**Records to use**
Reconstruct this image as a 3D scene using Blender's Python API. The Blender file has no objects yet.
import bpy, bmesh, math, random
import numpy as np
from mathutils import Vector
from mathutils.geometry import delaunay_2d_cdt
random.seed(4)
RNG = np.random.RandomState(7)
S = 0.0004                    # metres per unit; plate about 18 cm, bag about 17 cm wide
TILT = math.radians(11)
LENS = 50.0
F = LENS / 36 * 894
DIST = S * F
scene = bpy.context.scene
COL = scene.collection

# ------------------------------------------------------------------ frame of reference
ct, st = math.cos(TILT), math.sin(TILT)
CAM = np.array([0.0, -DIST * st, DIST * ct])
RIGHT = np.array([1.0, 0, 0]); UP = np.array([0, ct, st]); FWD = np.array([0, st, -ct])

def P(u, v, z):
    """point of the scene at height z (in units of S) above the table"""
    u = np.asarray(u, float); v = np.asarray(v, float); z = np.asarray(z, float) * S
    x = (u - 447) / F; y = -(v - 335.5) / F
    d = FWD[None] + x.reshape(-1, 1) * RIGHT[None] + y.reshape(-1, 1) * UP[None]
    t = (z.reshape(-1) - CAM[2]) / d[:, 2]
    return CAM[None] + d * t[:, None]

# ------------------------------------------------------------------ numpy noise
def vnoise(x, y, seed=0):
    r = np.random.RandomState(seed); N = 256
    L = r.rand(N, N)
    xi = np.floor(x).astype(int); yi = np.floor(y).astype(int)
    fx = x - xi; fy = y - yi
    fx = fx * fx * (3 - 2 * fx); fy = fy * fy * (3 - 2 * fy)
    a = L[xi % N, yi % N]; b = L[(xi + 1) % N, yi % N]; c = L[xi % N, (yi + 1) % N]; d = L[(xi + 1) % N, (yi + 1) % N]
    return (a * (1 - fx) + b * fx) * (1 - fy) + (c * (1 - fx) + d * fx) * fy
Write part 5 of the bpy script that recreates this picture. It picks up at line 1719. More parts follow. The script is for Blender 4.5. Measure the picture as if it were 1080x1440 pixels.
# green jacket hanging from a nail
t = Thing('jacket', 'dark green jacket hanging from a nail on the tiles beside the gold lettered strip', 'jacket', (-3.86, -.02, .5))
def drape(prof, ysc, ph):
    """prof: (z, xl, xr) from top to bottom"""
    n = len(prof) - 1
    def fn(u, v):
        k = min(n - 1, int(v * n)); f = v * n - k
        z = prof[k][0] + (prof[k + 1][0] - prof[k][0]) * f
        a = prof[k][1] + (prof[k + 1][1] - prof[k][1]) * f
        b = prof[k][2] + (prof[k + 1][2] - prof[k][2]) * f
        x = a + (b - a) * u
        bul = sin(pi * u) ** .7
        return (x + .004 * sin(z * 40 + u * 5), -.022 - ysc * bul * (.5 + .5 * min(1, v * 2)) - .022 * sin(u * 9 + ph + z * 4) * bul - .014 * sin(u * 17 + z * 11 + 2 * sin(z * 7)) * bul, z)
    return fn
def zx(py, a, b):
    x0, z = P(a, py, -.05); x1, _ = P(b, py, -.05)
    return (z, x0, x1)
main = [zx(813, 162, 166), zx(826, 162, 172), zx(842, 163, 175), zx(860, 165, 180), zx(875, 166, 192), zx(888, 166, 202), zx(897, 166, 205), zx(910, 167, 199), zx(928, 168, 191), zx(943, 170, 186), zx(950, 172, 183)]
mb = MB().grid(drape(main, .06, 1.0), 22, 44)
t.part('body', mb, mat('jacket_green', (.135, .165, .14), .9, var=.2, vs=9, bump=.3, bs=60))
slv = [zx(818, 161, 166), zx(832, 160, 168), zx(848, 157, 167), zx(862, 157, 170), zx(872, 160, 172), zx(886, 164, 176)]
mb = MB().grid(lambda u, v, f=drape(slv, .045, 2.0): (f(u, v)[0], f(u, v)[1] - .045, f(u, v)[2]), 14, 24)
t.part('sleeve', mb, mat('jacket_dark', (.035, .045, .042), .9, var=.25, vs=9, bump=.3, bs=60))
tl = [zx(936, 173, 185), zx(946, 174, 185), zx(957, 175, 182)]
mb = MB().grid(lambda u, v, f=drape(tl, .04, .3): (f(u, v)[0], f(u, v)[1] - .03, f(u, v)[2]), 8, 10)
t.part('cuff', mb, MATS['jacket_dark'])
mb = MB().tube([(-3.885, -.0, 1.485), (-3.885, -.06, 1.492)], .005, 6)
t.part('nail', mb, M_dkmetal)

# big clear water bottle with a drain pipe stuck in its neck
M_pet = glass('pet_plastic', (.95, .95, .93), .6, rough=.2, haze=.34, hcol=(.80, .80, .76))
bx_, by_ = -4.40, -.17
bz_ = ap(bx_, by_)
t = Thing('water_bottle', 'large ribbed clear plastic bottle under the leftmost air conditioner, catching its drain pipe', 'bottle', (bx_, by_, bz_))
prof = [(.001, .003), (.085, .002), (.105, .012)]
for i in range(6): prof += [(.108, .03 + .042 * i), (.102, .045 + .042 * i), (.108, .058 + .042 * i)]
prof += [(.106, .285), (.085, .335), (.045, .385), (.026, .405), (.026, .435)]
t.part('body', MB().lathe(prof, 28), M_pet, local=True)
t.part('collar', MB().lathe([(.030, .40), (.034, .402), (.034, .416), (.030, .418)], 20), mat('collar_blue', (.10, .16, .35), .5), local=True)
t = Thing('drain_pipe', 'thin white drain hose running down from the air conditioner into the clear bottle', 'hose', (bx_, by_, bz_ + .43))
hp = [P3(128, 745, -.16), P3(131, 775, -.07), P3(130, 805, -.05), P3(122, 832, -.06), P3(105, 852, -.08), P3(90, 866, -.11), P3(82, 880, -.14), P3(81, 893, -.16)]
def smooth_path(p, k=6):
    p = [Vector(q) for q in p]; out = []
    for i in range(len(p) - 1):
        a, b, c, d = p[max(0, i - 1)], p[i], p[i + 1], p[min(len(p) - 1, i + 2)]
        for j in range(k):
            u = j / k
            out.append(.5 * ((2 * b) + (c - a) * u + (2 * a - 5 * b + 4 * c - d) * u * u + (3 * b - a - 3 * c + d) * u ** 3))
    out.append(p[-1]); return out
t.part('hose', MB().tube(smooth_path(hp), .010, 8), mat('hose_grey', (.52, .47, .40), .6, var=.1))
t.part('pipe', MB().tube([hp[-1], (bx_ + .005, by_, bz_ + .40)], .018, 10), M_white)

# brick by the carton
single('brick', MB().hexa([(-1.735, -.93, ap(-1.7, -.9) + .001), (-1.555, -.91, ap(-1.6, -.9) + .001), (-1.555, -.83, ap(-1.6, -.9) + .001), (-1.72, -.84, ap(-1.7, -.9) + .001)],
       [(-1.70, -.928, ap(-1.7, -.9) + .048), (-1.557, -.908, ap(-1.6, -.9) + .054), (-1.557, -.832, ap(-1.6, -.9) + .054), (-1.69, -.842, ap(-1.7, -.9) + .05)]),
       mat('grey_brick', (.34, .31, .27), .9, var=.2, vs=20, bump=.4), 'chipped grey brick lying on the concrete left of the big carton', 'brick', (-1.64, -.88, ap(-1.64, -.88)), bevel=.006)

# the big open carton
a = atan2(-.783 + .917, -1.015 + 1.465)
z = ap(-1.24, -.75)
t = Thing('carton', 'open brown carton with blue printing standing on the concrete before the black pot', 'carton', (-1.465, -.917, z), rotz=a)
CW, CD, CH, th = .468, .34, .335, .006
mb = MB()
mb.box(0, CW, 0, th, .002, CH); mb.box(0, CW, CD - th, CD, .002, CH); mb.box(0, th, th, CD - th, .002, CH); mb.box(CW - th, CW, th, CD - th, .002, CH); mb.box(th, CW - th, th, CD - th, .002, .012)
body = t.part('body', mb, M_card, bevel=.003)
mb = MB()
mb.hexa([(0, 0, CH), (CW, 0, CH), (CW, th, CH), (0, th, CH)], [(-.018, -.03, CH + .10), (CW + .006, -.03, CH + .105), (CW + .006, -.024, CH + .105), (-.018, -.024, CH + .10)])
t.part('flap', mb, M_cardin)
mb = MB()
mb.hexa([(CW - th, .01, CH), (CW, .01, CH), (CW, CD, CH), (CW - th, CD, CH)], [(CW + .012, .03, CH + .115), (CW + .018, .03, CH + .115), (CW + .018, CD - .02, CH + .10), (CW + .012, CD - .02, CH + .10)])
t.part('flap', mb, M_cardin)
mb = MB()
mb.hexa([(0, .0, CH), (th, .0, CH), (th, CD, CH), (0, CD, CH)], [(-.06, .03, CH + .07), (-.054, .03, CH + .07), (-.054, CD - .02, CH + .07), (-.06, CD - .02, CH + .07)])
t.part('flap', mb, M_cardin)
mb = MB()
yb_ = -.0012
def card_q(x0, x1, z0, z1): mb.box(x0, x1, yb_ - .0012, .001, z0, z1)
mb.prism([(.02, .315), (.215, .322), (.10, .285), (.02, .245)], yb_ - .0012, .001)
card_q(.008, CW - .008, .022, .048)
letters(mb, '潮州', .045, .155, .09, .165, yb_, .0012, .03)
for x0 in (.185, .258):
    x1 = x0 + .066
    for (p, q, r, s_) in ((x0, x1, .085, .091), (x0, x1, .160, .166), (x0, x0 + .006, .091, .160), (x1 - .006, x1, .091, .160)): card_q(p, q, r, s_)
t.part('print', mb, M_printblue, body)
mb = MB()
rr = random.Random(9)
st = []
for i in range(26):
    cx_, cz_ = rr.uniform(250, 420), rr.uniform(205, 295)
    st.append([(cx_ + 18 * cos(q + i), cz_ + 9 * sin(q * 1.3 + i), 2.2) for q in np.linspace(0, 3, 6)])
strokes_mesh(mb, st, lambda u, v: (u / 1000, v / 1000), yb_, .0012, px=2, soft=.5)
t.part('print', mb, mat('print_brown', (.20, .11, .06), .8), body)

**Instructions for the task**
Each line from the top of the material above through the line with "RIGHT = np.array([1.0, 0, 0]);" must be echoed exactly, and no other line.

**Full answer**
Reconstruct this image as a 3D scene using Blender's Python API. The Blender file has no objects yet.
import bpy, bmesh, math, random
import numpy as np
from mathutils import Vector
from mathutils.geometry import delaunay_2d_cdt
random.seed(4)
RNG = np.random.RandomState(7)
S = 0.0004                    # metres per unit; plate about 18 cm, bag about 17 cm wide
TILT = math.radians(11)
LENS = 50.0
F = LENS / 36 * 894
DIST = S * F
scene = bpy.context.scene
COL = scene.collection

# ------------------------------------------------------------------ frame of reference
ct, st = math.cos(TILT), math.sin(TILT)
CAM = np.array([0.0, -DIST * st, DIST * ct])
RIGHT = np.array([1.0, 0, 0]); UP = np.array([0, ct, st]); FWD = np.array([0, st, -ct])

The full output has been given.